(Stored records)
>> START

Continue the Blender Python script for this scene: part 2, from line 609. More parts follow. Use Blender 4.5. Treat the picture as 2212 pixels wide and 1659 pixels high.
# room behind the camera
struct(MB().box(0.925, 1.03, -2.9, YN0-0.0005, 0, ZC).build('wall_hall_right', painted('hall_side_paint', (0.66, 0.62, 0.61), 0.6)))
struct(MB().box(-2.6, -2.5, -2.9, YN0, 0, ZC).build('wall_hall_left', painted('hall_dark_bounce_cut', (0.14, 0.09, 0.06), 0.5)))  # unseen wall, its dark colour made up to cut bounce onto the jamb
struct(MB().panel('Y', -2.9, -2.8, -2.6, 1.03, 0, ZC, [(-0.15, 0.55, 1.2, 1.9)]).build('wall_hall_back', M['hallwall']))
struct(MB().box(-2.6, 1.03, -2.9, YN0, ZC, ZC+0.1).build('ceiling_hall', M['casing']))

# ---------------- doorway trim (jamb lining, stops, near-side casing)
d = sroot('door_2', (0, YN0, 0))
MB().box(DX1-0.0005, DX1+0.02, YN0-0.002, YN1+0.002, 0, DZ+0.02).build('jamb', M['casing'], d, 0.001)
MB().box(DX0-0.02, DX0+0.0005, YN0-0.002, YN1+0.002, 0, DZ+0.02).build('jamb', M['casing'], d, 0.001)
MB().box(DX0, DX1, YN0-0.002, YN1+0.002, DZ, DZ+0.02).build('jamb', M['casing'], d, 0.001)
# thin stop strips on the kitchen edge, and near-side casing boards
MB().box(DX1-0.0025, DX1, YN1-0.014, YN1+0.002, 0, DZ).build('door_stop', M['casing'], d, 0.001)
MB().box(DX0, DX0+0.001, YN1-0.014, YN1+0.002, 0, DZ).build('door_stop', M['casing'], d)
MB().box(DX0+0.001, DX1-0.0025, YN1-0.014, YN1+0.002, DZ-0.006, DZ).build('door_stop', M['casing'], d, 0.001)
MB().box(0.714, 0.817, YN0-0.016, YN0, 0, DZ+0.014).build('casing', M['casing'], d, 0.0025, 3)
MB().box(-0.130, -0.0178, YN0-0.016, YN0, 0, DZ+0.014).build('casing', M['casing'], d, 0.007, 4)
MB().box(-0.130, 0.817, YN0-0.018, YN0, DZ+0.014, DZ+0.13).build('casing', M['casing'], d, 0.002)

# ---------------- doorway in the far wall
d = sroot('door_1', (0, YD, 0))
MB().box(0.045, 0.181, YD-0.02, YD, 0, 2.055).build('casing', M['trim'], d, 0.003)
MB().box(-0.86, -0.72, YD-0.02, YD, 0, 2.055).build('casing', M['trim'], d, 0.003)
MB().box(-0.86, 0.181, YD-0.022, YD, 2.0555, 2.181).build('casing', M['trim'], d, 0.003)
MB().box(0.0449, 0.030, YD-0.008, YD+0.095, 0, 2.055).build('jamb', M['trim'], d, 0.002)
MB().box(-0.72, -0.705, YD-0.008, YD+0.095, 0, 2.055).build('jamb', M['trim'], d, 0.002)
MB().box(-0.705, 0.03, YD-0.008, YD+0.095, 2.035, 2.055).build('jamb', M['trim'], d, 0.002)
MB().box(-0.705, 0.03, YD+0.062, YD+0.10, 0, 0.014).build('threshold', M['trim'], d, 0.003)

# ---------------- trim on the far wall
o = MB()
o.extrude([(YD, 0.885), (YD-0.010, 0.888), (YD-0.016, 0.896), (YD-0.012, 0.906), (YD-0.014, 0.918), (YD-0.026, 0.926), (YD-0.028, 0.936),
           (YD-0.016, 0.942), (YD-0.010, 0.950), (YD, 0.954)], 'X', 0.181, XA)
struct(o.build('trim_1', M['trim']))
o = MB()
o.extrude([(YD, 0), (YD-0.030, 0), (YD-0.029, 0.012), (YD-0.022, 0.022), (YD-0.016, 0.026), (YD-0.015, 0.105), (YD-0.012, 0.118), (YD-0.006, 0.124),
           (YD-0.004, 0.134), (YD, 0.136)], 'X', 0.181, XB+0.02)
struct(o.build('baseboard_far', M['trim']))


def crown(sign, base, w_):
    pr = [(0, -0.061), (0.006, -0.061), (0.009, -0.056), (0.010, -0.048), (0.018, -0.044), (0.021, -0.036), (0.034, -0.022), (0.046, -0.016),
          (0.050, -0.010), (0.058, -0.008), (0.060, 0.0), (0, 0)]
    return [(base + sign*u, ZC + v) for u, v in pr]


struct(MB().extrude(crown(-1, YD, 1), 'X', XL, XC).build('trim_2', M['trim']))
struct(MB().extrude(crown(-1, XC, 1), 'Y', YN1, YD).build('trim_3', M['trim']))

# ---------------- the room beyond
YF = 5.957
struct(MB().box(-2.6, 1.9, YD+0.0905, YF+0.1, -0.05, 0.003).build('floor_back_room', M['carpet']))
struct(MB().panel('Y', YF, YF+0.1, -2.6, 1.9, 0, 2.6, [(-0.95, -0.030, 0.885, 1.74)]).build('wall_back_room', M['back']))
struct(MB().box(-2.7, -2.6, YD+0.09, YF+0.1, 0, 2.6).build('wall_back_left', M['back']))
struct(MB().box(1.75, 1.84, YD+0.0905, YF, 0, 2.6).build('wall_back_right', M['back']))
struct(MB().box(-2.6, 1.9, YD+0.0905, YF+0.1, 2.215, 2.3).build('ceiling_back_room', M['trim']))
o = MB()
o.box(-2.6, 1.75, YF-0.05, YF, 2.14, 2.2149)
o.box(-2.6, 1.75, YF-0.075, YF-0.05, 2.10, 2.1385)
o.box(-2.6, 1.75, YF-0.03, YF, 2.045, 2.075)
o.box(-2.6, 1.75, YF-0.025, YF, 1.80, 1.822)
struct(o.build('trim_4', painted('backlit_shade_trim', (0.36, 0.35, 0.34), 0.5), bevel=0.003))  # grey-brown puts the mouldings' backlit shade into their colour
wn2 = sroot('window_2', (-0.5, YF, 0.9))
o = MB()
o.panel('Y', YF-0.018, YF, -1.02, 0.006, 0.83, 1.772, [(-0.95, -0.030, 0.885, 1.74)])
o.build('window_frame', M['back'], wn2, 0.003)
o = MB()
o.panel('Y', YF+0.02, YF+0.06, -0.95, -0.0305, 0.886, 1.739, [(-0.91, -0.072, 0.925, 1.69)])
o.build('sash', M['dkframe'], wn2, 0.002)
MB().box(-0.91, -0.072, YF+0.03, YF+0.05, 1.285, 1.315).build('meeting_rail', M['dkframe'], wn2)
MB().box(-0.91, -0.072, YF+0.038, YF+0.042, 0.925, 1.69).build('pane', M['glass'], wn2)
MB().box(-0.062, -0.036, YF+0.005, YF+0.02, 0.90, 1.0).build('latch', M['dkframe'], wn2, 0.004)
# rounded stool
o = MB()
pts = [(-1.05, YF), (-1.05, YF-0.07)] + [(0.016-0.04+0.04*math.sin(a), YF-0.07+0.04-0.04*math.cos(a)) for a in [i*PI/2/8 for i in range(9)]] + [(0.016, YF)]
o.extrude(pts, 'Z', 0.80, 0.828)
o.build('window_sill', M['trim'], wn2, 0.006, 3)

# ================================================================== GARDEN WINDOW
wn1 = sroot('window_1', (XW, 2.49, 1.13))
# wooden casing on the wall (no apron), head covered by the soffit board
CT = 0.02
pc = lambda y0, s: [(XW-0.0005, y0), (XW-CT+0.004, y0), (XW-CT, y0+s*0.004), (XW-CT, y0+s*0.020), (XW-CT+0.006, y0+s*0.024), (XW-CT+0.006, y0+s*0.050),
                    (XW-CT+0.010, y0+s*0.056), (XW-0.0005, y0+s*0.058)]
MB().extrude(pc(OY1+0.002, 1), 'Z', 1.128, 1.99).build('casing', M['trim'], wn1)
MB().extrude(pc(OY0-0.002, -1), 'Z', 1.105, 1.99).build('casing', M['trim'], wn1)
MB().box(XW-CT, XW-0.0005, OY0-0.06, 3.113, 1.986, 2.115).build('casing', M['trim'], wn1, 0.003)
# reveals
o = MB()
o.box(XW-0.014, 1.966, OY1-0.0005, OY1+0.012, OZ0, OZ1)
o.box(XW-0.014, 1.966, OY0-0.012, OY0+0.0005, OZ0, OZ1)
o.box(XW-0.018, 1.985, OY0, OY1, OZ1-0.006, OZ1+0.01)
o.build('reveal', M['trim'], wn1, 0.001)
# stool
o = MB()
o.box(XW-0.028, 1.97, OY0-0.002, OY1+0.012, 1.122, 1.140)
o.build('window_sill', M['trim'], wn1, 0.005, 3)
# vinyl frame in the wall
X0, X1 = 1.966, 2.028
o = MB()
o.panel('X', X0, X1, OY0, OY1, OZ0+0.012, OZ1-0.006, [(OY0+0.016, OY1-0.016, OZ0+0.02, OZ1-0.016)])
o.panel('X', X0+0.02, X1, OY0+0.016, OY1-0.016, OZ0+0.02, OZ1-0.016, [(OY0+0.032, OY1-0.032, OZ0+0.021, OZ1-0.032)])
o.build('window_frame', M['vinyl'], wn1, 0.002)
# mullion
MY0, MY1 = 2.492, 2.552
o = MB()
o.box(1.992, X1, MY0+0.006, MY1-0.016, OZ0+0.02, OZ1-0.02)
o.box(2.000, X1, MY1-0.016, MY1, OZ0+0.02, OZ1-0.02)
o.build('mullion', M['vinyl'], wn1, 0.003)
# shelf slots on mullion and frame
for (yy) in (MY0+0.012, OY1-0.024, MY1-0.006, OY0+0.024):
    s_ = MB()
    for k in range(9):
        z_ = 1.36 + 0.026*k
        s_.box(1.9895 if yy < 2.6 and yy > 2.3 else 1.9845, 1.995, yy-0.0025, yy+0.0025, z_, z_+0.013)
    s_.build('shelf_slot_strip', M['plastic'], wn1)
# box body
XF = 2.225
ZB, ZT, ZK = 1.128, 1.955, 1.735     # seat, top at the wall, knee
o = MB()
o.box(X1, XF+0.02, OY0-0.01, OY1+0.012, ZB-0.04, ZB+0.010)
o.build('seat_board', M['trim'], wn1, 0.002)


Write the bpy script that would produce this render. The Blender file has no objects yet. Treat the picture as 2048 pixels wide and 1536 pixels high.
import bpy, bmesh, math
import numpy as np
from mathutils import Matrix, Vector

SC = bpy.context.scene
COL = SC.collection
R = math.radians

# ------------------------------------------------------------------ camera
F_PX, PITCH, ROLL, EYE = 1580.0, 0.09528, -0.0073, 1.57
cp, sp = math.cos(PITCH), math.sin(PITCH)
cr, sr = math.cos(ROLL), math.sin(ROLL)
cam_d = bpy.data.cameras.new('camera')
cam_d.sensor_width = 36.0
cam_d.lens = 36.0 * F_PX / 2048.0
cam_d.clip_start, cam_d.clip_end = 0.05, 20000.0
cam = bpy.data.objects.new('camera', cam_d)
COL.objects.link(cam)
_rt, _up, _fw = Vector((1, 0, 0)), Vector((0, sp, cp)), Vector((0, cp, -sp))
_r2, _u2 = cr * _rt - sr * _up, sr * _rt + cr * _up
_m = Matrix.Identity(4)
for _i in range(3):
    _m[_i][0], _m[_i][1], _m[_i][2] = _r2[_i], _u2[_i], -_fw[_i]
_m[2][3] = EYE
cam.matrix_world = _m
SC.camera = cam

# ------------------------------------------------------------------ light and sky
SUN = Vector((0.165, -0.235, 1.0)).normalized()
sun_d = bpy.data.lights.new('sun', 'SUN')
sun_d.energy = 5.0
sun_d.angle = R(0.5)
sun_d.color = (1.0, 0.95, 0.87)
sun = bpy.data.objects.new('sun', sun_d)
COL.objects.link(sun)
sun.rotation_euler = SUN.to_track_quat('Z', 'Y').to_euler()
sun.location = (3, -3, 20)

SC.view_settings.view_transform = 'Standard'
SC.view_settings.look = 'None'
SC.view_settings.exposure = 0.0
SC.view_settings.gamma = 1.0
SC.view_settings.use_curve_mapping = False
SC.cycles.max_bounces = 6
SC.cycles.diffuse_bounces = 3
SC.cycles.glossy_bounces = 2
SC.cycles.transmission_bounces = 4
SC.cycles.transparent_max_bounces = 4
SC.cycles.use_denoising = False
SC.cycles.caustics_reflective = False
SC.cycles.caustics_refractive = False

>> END

▶ **Goal of the exercise**
Find every line in the entries that includes the word "script", then state how many there are and nothing else.

▶ **Worked solution**
2